This publication offers a new, revised edition of a work that was hailed, when it first appeared, as 'the most useful art-historical reference book to have been published in recent decades'. It is a Handbook of Sources, documenting and illustrating the most significant antique works of art known to Renaissance artists. More than 500 illustrations show Greek and Roman statues, mythological and historical reliefs as well as triumphal arches together with Renaissance drawings, engravings, bronzes and paintings to demonstrate how and where these classical monuments were discovered and recorded, and how they were copied, adapted, combined and transformed into the style and iconography we now recognize as Renaissance art.
The authors, Professor Phyllis Bober and Dr Ruth Rubinstein, based their selection on the Census of Antique Works of Art and Architecture known in the Renaissance, begun at the Warburg Institute in London as a reference catalogue, but continuously extended thereafter and now transferred into a modern web-based database system accessible on the internet. The auhors arranged their illustrative material and their encyclopaedic catalogue thematically, giving full descriptions and history of each antique work, listing Renaissance representations and adaptations, and citing relevant literature. In addition, the myths and legends featured in the classical works are retold briefly in each case to help the reader follow the narrative particularly in the many sarcophagus reliefs reproduced.

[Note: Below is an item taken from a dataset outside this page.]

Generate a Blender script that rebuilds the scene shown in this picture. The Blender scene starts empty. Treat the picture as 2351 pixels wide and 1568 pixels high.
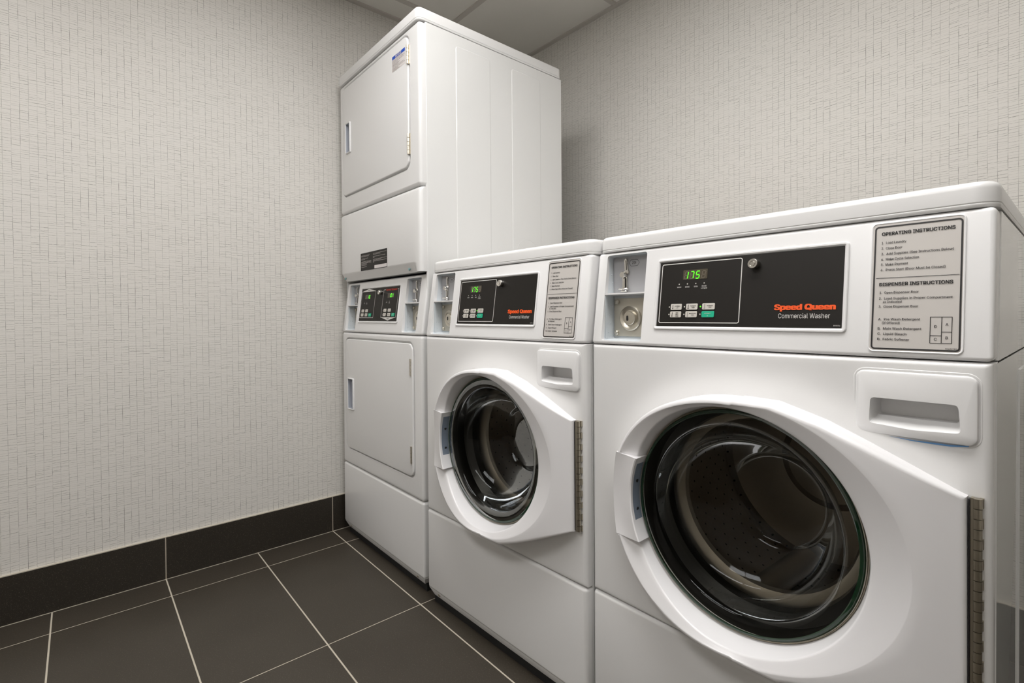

Although the book has been reprinted twice since its first appearance, only minor revisions had until now been included. Sadly, neither author has lived to see the present publication, but corrections and additions to the Catalogue and the Appendices continued up to the time of their deaths, and Ruth Rubinstein spent the last decade of her life preparing this second edition with substantial catalogue revisions and significant additions to the Bibliography.
In addition to Phyllis Bober's introductory essay, which considers the cultural impact of classical Antiquity on Renaissance masters, the handbook also includes two important Appendices: an annotated Index of Renaissance Artists and Sketchbooks, and a descriptive and illustrated Index of Renaissance Collections.